Re: History in your voice

Thank you, Durham, for turning out in droves for the History Hub's open house last Friday night ("The Durham History Hub focuses on stories over artifacts," July 18).

Despite several bouts of rain, more than 500 visitors stopped by to look at exhibit plans for this first home of the Museum of Durham History. The rainbow of Post-it note comments on the designer renderings provided lots of good ideas and feedback on the vision of Durham's first history museum—all part of the two-way conversation we'll continue in the months to come. The event marked our first major gathering of public input, and we couldn't be happier with the results.

Thanks also to the generous help of local businesses and musicians who provided refreshments and entertainment. We're lucky to be part of such a vibrant, supportive community, indicative of the renaissance taking shape in downtown Durham.

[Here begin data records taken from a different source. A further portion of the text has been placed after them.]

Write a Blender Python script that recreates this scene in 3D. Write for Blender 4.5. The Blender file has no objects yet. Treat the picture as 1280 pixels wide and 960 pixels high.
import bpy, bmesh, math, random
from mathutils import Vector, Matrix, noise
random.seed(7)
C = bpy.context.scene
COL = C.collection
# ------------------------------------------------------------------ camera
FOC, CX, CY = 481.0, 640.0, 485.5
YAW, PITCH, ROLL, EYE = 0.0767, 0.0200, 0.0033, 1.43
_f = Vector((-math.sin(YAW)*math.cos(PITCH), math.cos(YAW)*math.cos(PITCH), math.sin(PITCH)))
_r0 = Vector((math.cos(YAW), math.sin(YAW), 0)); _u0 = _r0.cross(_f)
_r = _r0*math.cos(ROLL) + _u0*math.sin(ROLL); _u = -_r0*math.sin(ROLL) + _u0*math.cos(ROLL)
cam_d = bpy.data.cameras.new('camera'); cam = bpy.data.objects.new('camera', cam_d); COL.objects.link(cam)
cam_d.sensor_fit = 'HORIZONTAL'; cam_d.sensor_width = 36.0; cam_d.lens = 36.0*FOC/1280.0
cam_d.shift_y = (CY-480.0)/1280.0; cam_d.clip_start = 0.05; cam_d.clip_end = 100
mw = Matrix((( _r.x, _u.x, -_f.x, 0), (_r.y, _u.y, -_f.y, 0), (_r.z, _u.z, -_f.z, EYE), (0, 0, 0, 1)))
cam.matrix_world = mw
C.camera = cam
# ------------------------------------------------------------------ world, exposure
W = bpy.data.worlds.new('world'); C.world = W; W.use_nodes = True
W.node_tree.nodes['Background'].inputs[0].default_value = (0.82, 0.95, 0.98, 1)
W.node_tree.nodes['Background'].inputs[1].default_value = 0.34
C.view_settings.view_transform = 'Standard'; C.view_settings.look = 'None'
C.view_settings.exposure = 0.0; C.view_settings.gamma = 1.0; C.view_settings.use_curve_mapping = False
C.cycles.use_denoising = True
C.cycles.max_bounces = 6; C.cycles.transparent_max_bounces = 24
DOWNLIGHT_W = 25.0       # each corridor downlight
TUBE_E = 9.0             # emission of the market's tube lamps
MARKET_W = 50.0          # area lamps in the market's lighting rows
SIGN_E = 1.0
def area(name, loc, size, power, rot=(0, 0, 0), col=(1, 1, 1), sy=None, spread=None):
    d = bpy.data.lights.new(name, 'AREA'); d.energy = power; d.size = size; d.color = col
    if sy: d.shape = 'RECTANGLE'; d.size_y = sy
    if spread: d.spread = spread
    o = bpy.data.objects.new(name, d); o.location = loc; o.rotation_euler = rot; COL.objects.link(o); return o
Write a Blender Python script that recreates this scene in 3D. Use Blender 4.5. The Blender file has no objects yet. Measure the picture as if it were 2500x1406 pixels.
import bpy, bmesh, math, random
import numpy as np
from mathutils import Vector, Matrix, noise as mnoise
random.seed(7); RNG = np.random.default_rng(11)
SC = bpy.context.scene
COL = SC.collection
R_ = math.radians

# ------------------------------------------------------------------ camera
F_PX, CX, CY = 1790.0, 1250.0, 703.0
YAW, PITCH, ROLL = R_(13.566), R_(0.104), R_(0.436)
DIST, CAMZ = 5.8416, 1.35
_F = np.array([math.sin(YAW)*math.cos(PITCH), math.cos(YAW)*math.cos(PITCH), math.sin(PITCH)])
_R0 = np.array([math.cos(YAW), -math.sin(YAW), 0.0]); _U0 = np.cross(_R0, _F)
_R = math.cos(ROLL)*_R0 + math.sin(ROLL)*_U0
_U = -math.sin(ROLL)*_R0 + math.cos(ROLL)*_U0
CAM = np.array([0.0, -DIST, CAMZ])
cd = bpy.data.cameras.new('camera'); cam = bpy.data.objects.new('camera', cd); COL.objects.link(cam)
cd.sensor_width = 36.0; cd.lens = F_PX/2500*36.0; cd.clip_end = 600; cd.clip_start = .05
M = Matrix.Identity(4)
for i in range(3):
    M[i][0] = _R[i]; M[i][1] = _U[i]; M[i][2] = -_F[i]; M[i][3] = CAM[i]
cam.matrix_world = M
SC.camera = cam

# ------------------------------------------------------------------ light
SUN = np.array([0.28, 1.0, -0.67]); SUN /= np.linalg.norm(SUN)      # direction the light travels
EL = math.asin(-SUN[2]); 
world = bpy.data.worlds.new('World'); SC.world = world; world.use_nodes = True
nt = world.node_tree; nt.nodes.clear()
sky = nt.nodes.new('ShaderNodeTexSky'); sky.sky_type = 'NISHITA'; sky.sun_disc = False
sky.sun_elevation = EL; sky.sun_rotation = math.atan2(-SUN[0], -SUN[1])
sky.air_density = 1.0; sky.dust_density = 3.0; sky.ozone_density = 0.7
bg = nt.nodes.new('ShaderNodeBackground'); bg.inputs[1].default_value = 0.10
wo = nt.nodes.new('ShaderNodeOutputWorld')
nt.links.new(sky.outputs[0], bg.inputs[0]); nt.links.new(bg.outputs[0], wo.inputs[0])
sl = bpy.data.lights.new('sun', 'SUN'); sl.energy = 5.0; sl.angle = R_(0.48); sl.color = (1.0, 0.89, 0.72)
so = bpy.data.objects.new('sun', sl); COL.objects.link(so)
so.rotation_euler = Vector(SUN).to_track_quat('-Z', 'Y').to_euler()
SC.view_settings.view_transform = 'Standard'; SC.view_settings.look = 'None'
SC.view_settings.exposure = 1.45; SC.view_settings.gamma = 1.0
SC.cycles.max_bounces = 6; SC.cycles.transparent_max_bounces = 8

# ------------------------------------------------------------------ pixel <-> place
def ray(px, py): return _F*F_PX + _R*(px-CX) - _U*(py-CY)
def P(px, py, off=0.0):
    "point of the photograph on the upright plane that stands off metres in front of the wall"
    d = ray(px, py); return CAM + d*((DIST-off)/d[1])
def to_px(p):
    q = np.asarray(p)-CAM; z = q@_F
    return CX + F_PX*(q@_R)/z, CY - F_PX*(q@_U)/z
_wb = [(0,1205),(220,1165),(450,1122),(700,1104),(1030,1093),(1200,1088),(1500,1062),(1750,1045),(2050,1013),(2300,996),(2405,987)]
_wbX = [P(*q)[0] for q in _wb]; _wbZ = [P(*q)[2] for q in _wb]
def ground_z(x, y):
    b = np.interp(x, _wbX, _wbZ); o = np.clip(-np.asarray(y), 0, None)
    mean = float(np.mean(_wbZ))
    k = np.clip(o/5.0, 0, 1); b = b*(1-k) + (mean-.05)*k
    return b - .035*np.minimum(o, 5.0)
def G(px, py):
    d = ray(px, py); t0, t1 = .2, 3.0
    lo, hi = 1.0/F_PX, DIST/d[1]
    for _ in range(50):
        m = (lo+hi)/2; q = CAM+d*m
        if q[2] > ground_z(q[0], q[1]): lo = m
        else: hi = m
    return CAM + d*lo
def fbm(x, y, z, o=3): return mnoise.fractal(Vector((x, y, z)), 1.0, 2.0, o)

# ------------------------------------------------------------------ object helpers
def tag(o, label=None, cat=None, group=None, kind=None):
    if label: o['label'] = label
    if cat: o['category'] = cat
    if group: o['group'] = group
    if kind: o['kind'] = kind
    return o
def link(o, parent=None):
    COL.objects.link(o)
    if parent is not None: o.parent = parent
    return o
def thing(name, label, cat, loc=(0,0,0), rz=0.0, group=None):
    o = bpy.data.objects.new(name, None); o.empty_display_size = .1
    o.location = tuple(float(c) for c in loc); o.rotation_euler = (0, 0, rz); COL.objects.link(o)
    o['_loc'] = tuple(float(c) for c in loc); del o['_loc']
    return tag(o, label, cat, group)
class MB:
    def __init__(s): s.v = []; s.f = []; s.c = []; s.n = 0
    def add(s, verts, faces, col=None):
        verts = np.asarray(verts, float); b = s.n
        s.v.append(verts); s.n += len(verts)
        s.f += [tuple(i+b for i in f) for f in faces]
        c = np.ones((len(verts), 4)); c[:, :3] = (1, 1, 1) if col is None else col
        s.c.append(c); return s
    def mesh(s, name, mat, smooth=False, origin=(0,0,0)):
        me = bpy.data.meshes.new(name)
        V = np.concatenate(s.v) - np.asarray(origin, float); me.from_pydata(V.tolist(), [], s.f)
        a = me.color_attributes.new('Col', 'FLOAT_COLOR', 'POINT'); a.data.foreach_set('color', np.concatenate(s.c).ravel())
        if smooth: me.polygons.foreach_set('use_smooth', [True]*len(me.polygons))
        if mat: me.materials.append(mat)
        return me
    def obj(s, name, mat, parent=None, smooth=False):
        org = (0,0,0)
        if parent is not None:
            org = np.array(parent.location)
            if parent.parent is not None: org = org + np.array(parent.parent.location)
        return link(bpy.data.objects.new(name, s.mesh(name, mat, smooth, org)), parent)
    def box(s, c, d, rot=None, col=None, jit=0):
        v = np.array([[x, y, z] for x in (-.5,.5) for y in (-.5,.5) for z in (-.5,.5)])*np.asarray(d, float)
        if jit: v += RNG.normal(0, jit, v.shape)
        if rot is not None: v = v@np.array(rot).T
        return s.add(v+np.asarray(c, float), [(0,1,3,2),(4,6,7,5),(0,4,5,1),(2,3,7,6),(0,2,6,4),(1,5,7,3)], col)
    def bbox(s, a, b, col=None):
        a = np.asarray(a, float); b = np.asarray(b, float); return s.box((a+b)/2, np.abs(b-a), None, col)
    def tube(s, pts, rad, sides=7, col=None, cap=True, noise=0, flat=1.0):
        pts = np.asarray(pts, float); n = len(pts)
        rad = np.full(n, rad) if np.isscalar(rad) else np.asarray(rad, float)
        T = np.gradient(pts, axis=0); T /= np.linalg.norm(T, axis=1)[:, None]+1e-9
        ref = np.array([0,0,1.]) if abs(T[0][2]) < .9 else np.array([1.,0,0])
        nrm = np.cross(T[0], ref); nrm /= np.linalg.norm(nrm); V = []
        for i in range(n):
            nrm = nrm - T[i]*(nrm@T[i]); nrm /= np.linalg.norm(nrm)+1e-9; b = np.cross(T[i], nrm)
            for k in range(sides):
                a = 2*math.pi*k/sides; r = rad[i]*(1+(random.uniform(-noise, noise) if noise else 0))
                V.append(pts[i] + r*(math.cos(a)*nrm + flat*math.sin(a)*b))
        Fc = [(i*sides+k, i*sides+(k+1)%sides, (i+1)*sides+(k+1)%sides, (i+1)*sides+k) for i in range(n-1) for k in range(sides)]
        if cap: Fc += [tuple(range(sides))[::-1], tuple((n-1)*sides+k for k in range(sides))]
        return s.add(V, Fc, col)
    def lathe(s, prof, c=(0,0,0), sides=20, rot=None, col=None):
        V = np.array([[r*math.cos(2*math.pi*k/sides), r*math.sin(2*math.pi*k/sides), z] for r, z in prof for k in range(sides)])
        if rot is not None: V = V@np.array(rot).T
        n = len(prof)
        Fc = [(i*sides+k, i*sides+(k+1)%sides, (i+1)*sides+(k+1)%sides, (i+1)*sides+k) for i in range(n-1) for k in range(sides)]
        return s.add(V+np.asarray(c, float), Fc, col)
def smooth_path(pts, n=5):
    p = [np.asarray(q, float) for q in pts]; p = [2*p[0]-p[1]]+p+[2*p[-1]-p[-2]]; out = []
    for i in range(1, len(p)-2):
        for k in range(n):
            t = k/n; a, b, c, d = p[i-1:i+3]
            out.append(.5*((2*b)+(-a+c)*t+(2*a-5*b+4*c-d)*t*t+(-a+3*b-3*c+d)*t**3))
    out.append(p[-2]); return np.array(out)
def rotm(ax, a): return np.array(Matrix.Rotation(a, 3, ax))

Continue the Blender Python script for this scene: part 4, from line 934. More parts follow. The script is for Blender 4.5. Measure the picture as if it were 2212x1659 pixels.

Stay tuned, Durham. Much more to come.

Katie Spencer
Executive Director, Museum of Durham History

Re: Delta Rae

After reading David Klein's fair-minded profile of Delta Rae ("Sudden sparks," July 25), I was disappointed by Grayson Currin's unnecessarily dismissive review of their debut, Carry the Fire. While I agree with much of the actual criticism offered (overwrought, bombastic), Currin can't resist lobbing on the ridicule, adding insult to injury. Delta Rae's big sound may be calibrated toward the broadest audience, but their Americana is no more a pose than the other bands Currin positively cites in the review (and that genre's misguided quest for authenticity is a whole other discussion ... ). The music staff's coverage of this band has been full of contempt, and I just don't understand the animosity. How about giving them a chance to grow before tearing them down?